Author Archives: Rusty Rueff

About Rusty Rueff

Rusty Rueff, author of purposed worKING. Rusty Rueff is the former Chairman Emeritus of The GRAMMY Foundation in Los Angeles. He most recently completed the successful 16 month leadership role as Coordinating National Co-Chair for Technology for Obama (T4O) for the reelection of President Obama and ten-years of Board service and President of the Board of Trustees of the American Conservatory Theater in San Francisco. Corporately, most recently Rueff was the Chief Executive Officer at SNOCAP, Inc. until the acquisition of the company by imeem, Inc. in April 2008. Before joining SNOCAP in 2005, he was Executive Vice President of Human Resources at Electronic Arts (EA) from 1998 until 2005. He was also with the PepsiCo companies for more than ten years, with the Pratt & Whitney division of United Technologies for two years, and in commercial radio as an on-air personality for six years.

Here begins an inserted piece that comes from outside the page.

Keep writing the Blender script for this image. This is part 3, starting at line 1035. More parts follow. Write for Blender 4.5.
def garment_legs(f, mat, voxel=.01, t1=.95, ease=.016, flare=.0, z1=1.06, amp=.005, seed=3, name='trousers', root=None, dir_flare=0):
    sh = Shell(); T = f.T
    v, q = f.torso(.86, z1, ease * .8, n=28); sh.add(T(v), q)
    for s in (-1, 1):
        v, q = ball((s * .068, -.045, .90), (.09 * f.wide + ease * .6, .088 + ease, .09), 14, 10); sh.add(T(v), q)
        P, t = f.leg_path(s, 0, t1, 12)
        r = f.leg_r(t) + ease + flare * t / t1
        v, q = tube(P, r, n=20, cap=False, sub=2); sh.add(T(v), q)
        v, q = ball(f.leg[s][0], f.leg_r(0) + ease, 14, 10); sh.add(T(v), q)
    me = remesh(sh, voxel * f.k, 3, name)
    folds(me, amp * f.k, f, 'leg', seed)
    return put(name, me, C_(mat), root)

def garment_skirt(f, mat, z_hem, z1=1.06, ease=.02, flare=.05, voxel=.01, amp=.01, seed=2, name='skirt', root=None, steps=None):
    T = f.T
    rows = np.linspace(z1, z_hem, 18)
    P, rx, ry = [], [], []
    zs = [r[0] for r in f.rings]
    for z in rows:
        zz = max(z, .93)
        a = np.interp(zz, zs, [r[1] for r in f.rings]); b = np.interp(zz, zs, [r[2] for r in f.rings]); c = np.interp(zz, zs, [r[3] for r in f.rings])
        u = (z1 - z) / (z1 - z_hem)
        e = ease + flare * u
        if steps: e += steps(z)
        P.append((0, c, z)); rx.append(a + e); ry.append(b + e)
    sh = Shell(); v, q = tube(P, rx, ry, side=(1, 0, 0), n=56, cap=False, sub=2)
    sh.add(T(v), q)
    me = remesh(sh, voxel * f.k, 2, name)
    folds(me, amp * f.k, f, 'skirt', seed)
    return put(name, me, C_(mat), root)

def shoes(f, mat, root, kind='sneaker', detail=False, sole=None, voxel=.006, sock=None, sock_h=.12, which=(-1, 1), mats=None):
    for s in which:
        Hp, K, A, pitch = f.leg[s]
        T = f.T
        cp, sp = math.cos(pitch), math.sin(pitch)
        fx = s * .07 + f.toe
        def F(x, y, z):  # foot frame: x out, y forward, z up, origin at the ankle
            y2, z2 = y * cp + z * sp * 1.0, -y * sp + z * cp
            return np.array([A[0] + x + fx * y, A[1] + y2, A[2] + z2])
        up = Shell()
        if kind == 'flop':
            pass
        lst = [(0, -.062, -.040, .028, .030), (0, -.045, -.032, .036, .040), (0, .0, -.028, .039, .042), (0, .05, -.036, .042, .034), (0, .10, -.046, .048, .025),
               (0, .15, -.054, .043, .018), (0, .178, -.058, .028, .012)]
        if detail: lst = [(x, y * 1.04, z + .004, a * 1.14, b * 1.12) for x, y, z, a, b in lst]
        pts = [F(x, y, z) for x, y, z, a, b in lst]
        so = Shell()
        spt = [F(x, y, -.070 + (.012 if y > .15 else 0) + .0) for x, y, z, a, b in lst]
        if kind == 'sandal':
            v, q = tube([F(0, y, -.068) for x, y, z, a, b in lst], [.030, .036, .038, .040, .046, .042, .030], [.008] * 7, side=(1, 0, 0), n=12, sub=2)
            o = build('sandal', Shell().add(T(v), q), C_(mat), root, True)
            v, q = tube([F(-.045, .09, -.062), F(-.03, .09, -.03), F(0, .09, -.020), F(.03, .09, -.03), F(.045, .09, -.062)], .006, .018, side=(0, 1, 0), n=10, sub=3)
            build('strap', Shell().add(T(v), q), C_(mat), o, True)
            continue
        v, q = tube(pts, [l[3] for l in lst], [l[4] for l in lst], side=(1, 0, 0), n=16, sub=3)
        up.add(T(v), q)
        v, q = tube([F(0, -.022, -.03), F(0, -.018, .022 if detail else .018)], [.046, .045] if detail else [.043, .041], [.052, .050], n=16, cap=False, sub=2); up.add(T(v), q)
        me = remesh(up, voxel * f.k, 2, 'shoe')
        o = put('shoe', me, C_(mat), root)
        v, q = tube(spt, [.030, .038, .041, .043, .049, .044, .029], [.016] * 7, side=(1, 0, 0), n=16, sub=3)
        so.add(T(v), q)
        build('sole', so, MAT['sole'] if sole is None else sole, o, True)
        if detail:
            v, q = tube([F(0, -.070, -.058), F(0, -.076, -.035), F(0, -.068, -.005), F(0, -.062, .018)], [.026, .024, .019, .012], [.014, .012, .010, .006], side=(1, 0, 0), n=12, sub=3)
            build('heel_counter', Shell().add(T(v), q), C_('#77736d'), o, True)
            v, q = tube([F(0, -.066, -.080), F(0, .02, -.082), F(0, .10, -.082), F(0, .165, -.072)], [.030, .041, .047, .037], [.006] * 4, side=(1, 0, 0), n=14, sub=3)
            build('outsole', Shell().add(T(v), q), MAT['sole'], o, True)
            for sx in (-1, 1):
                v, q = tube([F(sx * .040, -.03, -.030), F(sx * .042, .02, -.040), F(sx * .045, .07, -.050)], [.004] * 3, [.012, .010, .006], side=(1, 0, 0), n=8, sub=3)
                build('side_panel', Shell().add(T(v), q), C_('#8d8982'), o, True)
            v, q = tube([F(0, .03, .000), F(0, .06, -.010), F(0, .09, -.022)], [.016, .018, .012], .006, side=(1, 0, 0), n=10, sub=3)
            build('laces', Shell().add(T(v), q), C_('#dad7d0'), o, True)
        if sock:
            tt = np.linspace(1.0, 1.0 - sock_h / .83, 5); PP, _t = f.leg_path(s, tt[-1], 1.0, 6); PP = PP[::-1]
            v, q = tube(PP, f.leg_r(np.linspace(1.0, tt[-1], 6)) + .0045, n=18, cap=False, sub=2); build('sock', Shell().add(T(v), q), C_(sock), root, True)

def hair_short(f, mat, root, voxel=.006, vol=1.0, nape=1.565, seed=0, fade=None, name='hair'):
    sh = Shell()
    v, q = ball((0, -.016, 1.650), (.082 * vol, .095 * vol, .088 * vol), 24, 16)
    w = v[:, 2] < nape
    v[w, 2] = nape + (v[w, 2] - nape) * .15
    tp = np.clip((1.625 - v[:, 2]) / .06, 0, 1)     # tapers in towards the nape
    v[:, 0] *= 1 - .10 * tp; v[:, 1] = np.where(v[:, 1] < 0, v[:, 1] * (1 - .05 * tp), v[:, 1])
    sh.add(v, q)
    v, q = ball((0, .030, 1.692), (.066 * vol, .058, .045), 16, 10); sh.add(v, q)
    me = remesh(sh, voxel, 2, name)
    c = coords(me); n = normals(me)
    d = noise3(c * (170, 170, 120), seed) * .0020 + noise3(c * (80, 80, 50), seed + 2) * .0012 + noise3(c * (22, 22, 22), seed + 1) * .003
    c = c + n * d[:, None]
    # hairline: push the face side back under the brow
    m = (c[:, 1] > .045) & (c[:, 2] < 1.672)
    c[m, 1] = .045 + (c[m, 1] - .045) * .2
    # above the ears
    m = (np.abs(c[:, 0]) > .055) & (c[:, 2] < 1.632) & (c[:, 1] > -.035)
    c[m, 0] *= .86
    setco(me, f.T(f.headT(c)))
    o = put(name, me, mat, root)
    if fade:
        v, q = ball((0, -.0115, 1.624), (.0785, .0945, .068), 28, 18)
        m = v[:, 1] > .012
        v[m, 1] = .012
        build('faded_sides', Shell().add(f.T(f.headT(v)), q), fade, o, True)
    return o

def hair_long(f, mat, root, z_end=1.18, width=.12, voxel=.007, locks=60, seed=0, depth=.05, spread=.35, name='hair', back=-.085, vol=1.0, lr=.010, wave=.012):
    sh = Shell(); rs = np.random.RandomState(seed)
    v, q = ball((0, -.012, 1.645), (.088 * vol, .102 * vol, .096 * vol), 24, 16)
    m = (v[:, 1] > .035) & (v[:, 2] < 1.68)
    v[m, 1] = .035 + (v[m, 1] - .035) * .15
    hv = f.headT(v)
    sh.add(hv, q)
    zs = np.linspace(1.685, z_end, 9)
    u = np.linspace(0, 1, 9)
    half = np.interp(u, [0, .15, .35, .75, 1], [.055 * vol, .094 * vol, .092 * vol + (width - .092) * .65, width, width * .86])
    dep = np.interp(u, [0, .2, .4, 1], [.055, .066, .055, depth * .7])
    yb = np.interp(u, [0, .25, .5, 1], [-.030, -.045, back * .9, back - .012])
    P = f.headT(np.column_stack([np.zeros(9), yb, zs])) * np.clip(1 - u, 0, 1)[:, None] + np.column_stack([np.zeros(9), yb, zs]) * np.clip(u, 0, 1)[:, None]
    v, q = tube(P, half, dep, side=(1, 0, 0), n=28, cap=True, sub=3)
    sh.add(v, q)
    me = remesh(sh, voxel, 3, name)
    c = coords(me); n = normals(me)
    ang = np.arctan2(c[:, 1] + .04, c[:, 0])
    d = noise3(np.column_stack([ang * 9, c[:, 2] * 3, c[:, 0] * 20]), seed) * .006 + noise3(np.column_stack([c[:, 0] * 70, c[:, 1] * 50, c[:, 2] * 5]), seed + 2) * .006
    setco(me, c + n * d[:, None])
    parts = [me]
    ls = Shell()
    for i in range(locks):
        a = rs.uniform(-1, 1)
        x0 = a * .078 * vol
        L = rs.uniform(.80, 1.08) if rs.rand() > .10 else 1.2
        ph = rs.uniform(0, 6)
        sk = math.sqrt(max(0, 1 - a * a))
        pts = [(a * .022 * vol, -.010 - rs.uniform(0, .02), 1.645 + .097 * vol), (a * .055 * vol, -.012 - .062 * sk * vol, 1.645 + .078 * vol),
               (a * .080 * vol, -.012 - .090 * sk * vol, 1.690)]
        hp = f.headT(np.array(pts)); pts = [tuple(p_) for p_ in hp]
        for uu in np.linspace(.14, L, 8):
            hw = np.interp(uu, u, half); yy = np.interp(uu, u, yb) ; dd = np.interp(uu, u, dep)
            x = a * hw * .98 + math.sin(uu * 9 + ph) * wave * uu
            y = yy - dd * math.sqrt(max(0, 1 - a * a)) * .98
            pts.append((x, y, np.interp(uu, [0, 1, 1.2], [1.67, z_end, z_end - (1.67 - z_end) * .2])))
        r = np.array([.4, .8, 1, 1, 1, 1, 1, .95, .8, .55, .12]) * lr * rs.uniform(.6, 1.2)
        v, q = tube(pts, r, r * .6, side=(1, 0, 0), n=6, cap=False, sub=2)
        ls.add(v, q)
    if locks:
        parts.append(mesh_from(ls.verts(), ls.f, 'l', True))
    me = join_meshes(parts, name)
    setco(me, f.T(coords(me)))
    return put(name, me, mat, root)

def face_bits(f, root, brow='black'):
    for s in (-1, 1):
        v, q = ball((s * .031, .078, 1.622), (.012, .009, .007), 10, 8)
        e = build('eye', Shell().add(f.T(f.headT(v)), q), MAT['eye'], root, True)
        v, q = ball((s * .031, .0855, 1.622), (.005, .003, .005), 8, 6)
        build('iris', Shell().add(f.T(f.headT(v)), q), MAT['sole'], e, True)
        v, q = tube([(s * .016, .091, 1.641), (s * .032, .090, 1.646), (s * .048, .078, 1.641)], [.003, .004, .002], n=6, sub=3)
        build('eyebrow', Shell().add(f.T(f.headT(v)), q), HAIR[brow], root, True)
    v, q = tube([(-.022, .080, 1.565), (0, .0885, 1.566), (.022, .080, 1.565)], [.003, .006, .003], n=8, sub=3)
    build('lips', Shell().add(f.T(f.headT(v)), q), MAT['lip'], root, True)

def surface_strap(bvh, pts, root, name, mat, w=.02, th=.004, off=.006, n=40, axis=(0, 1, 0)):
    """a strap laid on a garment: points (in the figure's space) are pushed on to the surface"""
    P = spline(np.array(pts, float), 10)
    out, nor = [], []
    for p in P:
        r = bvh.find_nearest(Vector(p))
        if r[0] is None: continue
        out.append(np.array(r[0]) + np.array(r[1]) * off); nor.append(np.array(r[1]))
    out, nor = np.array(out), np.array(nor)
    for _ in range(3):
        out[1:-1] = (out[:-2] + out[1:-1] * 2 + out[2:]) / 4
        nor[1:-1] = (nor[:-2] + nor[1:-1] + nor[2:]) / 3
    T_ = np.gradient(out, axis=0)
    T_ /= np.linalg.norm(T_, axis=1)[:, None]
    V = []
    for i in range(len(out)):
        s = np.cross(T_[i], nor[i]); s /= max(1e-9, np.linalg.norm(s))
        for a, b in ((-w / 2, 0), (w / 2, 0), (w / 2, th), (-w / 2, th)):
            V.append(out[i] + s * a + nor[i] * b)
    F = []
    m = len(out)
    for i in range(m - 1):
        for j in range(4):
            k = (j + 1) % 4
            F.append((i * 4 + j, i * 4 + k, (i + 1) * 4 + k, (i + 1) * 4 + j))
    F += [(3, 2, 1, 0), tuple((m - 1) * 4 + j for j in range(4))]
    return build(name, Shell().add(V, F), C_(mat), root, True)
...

Rusty holds an M.S. in counseling and a B.A. in radio and television from Purdue University. In 2003 he was named a distinguished Purdue alumnus, and he and his wife, Patti, are the named benefactors of Purdue’s Patti and Rusty Rueff School of Visual and Performing Arts. He is a corporate director of Glassdoor.com and runcoach. He is the co-founder and Executive Committee Member of T4A.org, serves on the Founding Circle of The Centrist Project and a founding Board Member of The GRAMMY Music Education Coalition. He is also the co-author of the book Talent Force: A New Manifesto for the Human Side of Business. Rusty and his wife, Patti, reside in Hillsborough, CA and Charlestown, R.I.

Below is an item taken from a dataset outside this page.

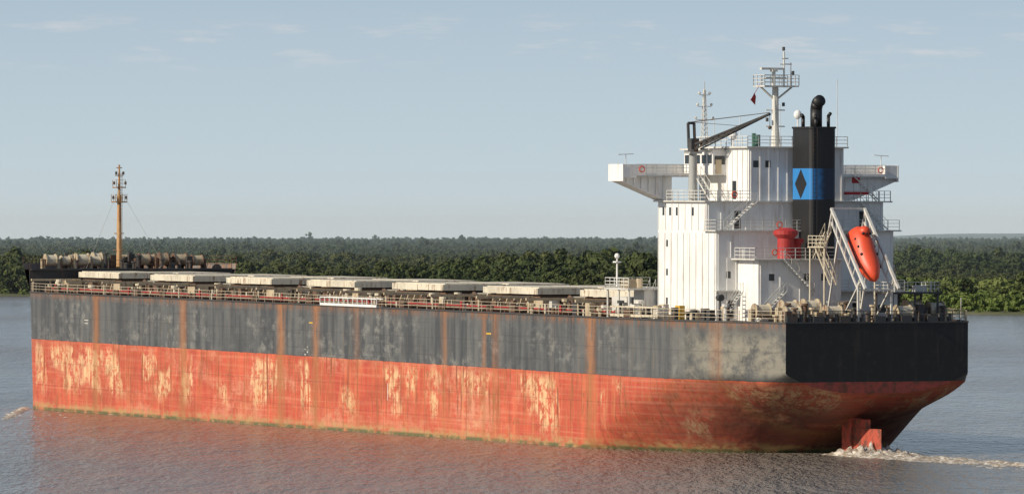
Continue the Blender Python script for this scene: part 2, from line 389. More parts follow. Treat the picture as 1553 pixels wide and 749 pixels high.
# main railing
def side(u): 
    if u<=198: return hd(u)
    s=(u-198)/BL; return bowhb(s)
b=MB(); path=[(u,side(u)-.15,DZ+.1) for u in [0.3,1,3,6,9,12,16,20,25,30]+list(range(40,200,10))+[202,206,209.5]]
b.rail(path,1.1,3,2.4,.03); b.rail([(p[0],-p[1],p[2]) for p in path],1.1,3,3.0,.03)
b.obj('main_deck_railing','rail',ship)
b=MB(); b.rail([(.25,-10.2,DZ+.1),(.25,10.2,DZ+.1)],1.1,3,1.5); b.obj('stern_railing','darkgrey',ship)
# gangways
def truss(b,u0,u1,v,z0,z1):
    b.box(u0,u1,v-.05,v+.05,z1-.1,z1); b.box(u0,u1,v-.05,v+.05,z0,z0+.28); b.box(u0,u1,v-.8,v-.05,z0,z0+.1); b.box(u0,u1,v-.85,v-.8,z1-.1,z1)
    n=int((u1-u0)/1.3)
    for i in range(n+1):
        u=u0+(u1-u0)*i/n; b.box(u-.05,u+.05,v-.05,v+.05,z0+.28,z1-.1)
b=MB(); truss(b,91,107.5,16.2,DZ+.05,DZ+1.05); b.obj('accommodation_ladder','white',ship)
b=MB(); truss(b,19.5,31,15.3,DZ+.2,DZ+1.3); b.obj('accommodation_ladder_aft','cream',ship)

# ------------------------------------------------------------------ superstructure
W=MB()
W.box(17,28.5,-9.5,11,DZ,25.6)
W.box(14.7,16.998,-9.5,10.998,DZ,22.6)
W.box(10,14.698,-1,8.5,DZ,19.7)
W.box(17.3,29,-5,6,25.602,31.2)
W.box(22.5,29.3,6.002,7.6,28.42,31.0)
W.box(12.5,14.698,-9,-1.002,DZ,16.4)
# ribs
def ribs_v(u0,u1,v,z0,z1,sp,d=.12):
    n=int((u1-u0)/sp)
    for i in range(n+1):
        u=u0+.15+(u1-u0-.3)*i/n; a,c=sorted((v,v+d)); W.box(u-.05,u+.05,a,c,z0,z1)
def ribs_u(v0,v1,u,z0,z1,sp,d=.12):
    n=int((v1-v0)/sp)
    for i in range(n+1):
        v=v0+.15+(v1-v0-.3)*i/n; W.box(u-d,u,v-.05,v+.05,z0,z1)
ribs_v(14.8,28.4,11,DZ+.3,22.4,1.5,.1); ribs_v(17.1,28.4,11,22.7,25.4,1.5,.1)
ribs_u(-9.4,10.9,14.7,19.9,22.4,1.4,.06); ribs_u(8.6,10.9,14.7,DZ+.2,19.9,1.1,.06); ribs_u(-9.4,10.9,17,22.75,25.4,1.4,.06)
ribs_u(-.9,8.4,10,DZ+.2,19.5,2.2,.06); ribs_u(-4.9,5.9,17.3,25.75,31,1.0,.07); ribs_v(17.4,22.4,6,25.75,31,1.1,.1)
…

day 316: “It Was Just Bad Judgment”

Before we even get to work each day we are bombarded with messages and news of people using or having bad judgment. Whether it a celebrity, a politician, a high-profile business executive, a sports figure, or someone we know, we are confronted with examining instances of others’ judgment each and every day. I once had a situation in my career where a senior executive had just received a gift and decided to bring it to work to show his staff and in particular his personal assistant. As he unwrapped the gift and brought it up in front of her, she saw it and ran from the office. Her next stop, after sitting at her desk trying to figure out what to do next, was my office. This senior executive had just showed her a new pistol that he had received. As we talked to this senior executive about why he had brought the gun to work, he didn’t think anything of it at all. We had rules in our business that weapons and guns were not allowed in the workplace, but for him, he couldn’t see the difference between a gun and the golf putter that another executive kept in his office. It was a case of very bad judgment. Even without our no-tolerance policy, he would have still lost his job for the use of bad judgment. Like I said, we hear of these things everyday as in the case now of the NBA player who brought a gun to the locker room (or in his case, to his office). We are confronted by big judgment lapses and smaller indiscretions that are also the by-product of poor and bad judgment. When we process these through our own experience and try to do our best to not lapse into using bad judgment ourselves, we need to take each and every lesson and ensure that we are not allowing ourselves to miss or not see what is right and pure. I know only one way to do this and always be sure. That is to stay in God’s word and to not lose the lessons and words that He gives us. We can read this in Proverbs 4:5; “Get wisdom; develop good judgment. Don’t forget my words or turn away from them.” Being in God’s Word daily, studying and remembering what we read, is the anchor of good judgment that we can have that will keep us steady and in the right place when everything else around us is blowing and moving around. Good judgment is a great example to others and the example that God wants us to have as work towards His purpose.